Día: 28 de octubre de 2014
LA «3»
A veces me parece ya haberlo contado, pero no encuentro un archivo con ese título y de pronto, volver a jalar la hebra de los recuerdos (como el gato que desenrolla un ovillo de lana, o trata) permite apaciguar la memoria, que desde hace un tiempo martillea con eso.
Mi primera “góndola” (ómnibus), la que me llevaba a ese nuevo mundo llamado colegio, cuando tenía 5 años, era azul y en la puerta tenía el número “3” en color celeste.
A mí me parecía grande, pero no debería serlo tanto, porque cuando la vi al lado de las otras, era más bien pequeña en comparación. Pero para un chico, hasta lo pequeño puede ser inmenso.
La “3” tenía una puerta adelante, al lado izquierdo, que se abría con una manivela que estaba al lado del chofer; de cromo brillante y sobre una pequeña plataforma triangular de lo que parecía acero inoxidable que tenía una “W” impresa en relieve sobre el mismo metal (que mucho tiempo después asocié, cuando supe leer bien, con la pequeña plaquita roja que estaba sobre el parabrisas y que decía “Carrocerías White”).

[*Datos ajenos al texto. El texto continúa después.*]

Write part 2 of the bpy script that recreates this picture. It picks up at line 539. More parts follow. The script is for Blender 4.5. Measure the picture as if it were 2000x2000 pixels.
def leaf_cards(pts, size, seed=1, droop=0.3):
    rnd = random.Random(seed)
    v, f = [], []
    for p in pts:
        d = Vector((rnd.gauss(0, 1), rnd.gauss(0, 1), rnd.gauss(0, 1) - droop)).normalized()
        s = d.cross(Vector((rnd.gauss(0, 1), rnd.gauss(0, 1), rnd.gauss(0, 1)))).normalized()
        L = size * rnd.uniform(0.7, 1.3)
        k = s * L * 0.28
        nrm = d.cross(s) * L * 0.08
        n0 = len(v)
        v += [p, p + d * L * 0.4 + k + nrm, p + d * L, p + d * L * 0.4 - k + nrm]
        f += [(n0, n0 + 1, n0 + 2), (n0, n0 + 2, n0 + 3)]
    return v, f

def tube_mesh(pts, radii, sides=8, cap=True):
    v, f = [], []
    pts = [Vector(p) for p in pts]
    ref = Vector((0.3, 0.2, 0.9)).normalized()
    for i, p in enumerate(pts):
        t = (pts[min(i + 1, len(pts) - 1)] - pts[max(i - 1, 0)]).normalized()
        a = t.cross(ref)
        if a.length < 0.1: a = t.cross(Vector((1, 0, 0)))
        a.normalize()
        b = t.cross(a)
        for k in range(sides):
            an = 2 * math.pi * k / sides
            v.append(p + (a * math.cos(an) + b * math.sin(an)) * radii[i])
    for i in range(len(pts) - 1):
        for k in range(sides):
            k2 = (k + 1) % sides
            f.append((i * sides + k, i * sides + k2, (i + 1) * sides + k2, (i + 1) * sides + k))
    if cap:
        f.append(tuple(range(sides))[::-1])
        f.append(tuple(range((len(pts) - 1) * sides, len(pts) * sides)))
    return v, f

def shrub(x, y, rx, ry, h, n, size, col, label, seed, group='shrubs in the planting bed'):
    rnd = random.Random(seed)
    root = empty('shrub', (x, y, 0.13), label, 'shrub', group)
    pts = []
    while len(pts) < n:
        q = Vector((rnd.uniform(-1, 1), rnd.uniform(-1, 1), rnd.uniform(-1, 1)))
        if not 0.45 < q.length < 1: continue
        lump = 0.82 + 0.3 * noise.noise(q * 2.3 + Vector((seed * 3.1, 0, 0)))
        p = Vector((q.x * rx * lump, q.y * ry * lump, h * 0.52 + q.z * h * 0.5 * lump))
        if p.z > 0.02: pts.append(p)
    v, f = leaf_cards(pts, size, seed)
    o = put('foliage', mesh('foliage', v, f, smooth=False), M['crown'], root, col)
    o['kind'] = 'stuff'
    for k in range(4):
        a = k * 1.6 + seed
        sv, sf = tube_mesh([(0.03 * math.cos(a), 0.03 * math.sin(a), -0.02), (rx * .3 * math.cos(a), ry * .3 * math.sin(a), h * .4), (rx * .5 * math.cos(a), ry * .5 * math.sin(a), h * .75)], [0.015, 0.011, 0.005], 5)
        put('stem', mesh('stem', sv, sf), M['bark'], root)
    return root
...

Josamel, el chofer abría y cerraba la puerta para que la “3” nos absorbiera al subir en el paradero y después nos vomitara bulliciosos en el “colegito” o “infantil”, que quedaba en la avenida Petit Thouars, en Miraflores. Era el “colegito” porque el “colegio grande” estaba en “La Colmena”, en el centro de Lima. Era el año 1952 y si ir a Miraflores era un viaje, ir al centro de Lima era otra visitar galaxia, a la que nos asomábamos de vez en cuando para ir a tomar helados en la “Botica Francesa” del jirón de la Unión.
La “3” era de interior o amarillo tirando a crema o de ese verde clarito que llaman “verde Nilo”, no lo recuerdo bien. Al lado izquierdo del lugar del chofer, que estaba separado del resto de asientos por una barra que daba la vuelta hacia la derecha, y estaba delante de la puerta, había una caja lo suficientemente grande para que uno se sentara encima (cabían hasta dos).; debajo, oculta, estaba, como comprobaríamos después, la batería.
Era en verdad, el asiento más “peleado” y establecíamos turnos para ocuparlo. Significaba un honor ir al lado de Josamel (tenía la primera uña larga en el dedo meñique que yo veía) que manejaba con alegría y una sonrisa debajo de sus bigotes ralos. “Es como si manejaras” era el entusiasmado comentario, porque uno estaba “cerca de la acción” y podías imaginarte moviendo el timón que tenía un forro celeste y haciendo los cambios con la larga palanca que salía del suelo. “¡Voy adelante!” era el grito del primero en la fila de subida a la “3” en el colegio, para volver a casa, lo que solía desencadenar escaramuzas.
Nos cuidaba la “miss” Sylvia, con su falda a cuadros y zapatos chatos bicolores, de pasador. Era profesora, joven y bonita (los hermanos de Lucho y mi hermano, de la misma promoción del colegio que terminaría en el 53, vivían enamorados de ella), una “suerte de principiantes” la nuestra, nos dirían.
La “góndola” era un mundo, con una atmósfera de maravillosos olores que delataban a los líquidos utilizados para limpiarla, el de la gasolina, el perfume de la “miss” Sylvia y los lunes, especialmente, el olor a principio de semana: el de los uniformes limpios y planchados. Era un mundo que nos llevaba de un ambiente casero y conocido, a otro, donde al principio podíamos sentirnos extraños, pero pronto descubríamos que era un mundo de amigos, de compañeros de destino.
Recuerdo con cariño a la “3” y sigo viendo las sonrisas de los que van subiendo: veo a mis amigos que 52 años después siguen siéndolo. Veo un tiempo en que, como diría Gabriel García Márquez, “éramos felices e indocumentados”.